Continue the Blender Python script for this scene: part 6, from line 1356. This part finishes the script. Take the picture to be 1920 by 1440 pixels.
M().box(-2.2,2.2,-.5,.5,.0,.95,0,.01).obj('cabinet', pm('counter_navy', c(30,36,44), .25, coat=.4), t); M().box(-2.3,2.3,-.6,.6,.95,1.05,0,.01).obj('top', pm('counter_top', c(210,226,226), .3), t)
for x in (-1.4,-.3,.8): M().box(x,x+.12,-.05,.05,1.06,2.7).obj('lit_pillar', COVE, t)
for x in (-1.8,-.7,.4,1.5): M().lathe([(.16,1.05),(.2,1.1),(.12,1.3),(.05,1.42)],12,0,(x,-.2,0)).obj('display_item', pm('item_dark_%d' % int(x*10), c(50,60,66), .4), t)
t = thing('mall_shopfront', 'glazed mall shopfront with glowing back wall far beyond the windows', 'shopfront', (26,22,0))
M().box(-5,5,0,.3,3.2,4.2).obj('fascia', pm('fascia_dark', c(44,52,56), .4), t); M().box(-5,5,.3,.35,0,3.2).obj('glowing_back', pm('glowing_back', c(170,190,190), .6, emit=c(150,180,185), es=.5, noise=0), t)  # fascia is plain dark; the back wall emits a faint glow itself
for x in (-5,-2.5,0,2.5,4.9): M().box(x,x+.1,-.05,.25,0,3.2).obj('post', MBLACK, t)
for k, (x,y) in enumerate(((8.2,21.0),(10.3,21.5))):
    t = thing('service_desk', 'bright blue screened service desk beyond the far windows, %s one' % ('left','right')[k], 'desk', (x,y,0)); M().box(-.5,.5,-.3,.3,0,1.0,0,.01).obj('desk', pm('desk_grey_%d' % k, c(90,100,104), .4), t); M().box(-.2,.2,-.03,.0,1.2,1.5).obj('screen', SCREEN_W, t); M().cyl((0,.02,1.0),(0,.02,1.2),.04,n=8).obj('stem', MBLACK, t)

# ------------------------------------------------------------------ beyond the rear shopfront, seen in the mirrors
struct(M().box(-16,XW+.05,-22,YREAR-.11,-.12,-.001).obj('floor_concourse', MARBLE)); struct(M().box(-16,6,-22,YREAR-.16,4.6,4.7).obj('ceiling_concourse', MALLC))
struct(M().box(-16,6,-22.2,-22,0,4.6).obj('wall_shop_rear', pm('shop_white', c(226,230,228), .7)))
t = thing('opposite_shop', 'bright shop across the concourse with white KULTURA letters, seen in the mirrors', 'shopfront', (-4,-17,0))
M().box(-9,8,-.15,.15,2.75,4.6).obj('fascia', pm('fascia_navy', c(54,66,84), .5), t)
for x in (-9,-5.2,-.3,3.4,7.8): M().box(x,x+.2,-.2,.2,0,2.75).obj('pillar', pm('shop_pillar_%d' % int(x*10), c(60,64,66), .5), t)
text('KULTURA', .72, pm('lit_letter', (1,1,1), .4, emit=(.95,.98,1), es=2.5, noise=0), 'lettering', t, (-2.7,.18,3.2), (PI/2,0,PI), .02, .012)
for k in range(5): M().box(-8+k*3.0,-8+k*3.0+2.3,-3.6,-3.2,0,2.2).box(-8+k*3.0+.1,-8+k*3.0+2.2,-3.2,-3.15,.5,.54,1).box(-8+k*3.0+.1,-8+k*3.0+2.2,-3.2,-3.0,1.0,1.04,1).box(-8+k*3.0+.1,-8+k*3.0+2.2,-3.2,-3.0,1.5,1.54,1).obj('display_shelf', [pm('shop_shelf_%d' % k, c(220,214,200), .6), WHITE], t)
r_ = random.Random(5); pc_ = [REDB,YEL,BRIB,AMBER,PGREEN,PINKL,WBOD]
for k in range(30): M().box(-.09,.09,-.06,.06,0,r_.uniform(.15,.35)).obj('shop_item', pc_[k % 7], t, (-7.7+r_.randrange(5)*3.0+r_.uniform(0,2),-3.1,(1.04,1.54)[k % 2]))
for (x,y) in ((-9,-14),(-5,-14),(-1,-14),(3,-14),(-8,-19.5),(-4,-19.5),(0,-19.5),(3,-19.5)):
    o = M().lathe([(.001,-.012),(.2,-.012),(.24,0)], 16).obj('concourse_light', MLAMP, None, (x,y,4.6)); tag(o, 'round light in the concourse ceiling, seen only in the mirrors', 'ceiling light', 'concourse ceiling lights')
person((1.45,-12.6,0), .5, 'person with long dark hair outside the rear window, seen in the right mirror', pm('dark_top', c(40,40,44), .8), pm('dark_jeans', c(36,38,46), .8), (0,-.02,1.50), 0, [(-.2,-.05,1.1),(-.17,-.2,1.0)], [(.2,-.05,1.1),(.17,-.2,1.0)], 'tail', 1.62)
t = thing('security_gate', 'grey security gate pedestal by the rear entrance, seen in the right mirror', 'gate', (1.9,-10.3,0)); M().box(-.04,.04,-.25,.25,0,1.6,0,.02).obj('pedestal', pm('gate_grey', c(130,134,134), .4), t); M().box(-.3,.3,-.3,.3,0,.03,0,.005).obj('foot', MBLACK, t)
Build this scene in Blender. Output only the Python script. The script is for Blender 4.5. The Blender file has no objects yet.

────────────────────────────────────────

Write out every entry verbatim.

◆ RESPONSE TO THE EXERCISE ◆
Continue the Blender Python script for this scene: part 6, from line 1356. This part finishes the script. Take the picture to be 1920 by 1440 pixels.
M().box(-2.2,2.2,-.5,.5,.0,.95,0,.01).obj('cabinet', pm('counter_navy', c(30,36,44), .25, coat=.4), t); M().box(-2.3,2.3,-.6,.6,.95,1.05,0,.01).obj('top', pm('counter_top', c(210,226,226), .3), t)
for x in (-1.4,-.3,.8): M().box(x,x+.12,-.05,.05,1.06,2.7).obj('lit_pillar', COVE, t)
for x in (-1.8,-.7,.4,1.5): M().lathe([(.16,1.05),(.2,1.1),(.12,1.3),(.05,1.42)],12,0,(x,-.2,0)).obj('display_item', pm('item_dark_%d' % int(x*10), c(50,60,66), .4), t)
t = thing('mall_shopfront', 'glazed mall shopfront with glowing back wall far beyond the windows', 'shopfront', (26,22,0))
M().box(-5,5,0,.3,3.2,4.2).obj('fascia', pm('fascia_dark', c(44,52,56), .4), t); M().box(-5,5,.3,.35,0,3.2).obj('glowing_back', pm('glowing_back', c(170,190,190), .6, emit=c(150,180,185), es=.5, noise=0), t)  # fascia is plain dark; the back wall emits a faint glow itself
for x in (-5,-2.5,0,2.5,4.9): M().box(x,x+.1,-.05,.25,0,3.2).obj('post', MBLACK, t)
for k, (x,y) in enumerate(((8.2,21.0),(10.3,21.5))):
    t = thing('service_desk', 'bright blue screened service desk beyond the far windows, %s one' % ('left','right')[k], 'desk', (x,y,0)); M().box(-.5,.5,-.3,.3,0,1.0,0,.01).obj('desk', pm('desk_grey_%d' % k, c(90,100,104), .4), t); M().box(-.2,.2,-.03,.0,1.2,1.5).obj('screen', SCREEN_W, t); M().cyl((0,.02,1.0),(0,.02,1.2),.04,n=8).obj('stem', MBLACK, t)

# ------------------------------------------------------------------ beyond the rear shopfront, seen in the mirrors
struct(M().box(-16,XW+.05,-22,YREAR-.11,-.12,-.001).obj('floor_concourse', MARBLE)); struct(M().box(-16,6,-22,YREAR-.16,4.6,4.7).obj('ceiling_concourse', MALLC))
struct(M().box(-16,6,-22.2,-22,0,4.6).obj('wall_shop_rear', pm('shop_white', c(226,230,228), .7)))
t = thing('opposite_shop', 'bright shop across the concourse with white KULTURA letters, seen in the mirrors', 'shopfront', (-4,-17,0))
M().box(-9,8,-.15,.15,2.75,4.6).obj('fascia', pm('fascia_navy', c(54,66,84), .5), t)
for x in (-9,-5.2,-.3,3.4,7.8): M().box(x,x+.2,-.2,.2,0,2.75).obj('pillar', pm('shop_pillar_%d' % int(x*10), c(60,64,66), .5), t)
text('KULTURA', .72, pm('lit_letter', (1,1,1), .4, emit=(.95,.98,1), es=2.5, noise=0), 'lettering', t, (-2.7,.18,3.2), (PI/2,0,PI), .02, .012)
for k in range(5): M().box(-8+k*3.0,-8+k*3.0+2.3,-3.6,-3.2,0,2.2).box(-8+k*3.0+.1,-8+k*3.0+2.2,-3.2,-3.15,.5,.54,1).box(-8+k*3.0+.1,-8+k*3.0+2.2,-3.2,-3.0,1.0,1.04,1).box(-8+k*3.0+.1,-8+k*3.0+2.2,-3.2,-3.0,1.5,1.54,1).obj('display_shelf', [pm('shop_shelf_%d' % k, c(220,214,200), .6), WHITE], t)
r_ = random.Random(5); pc_ = [REDB,YEL,BRIB,AMBER,PGREEN,PINKL,WBOD]
for k in range(30): M().box(-.09,.09,-.06,.06,0,r_.uniform(.15,.35)).obj('shop_item', pc_[k % 7], t, (-7.7+r_.randrange(5)*3.0+r_.uniform(0,2),-3.1,(1.04,1.54)[k % 2]))
for (x,y) in ((-9,-14),(-5,-14),(-1,-14),(3,-14),(-8,-19.5),(-4,-19.5),(0,-19.5),(3,-19.5)):
    o = M().lathe([(.001,-.012),(.2,-.012),(.24,0)], 16).obj('concourse_light', MLAMP, None, (x,y,4.6)); tag(o, 'round light in the concourse ceiling, seen only in the mirrors', 'ceiling light', 'concourse ceiling lights')
person((1.45,-12.6,0), .5, 'person with long dark hair outside the rear window, seen in the right mirror', pm('dark_top', c(40,40,44), .8), pm('dark_jeans', c(36,38,46), .8), (0,-.02,1.50), 0, [(-.2,-.05,1.1),(-.17,-.2,1.0)], [(.2,-.05,1.1),(.17,-.2,1.0)], 'tail', 1.62)
t = thing('security_gate', 'grey security gate pedestal by the rear entrance, seen in the right mirror', 'gate', (1.9,-10.3,0)); M().box(-.04,.04,-.25,.25,0,1.6,0,.02).obj('pedestal', pm('gate_grey', c(130,134,134), .4), t); M().box(-.3,.3,-.3,.3,0,.03,0,.005).obj('foot', MBLACK, t)
Build this scene in Blender. Output only the Python script. The script is for Blender 4.5. The Blender file has no objects yet.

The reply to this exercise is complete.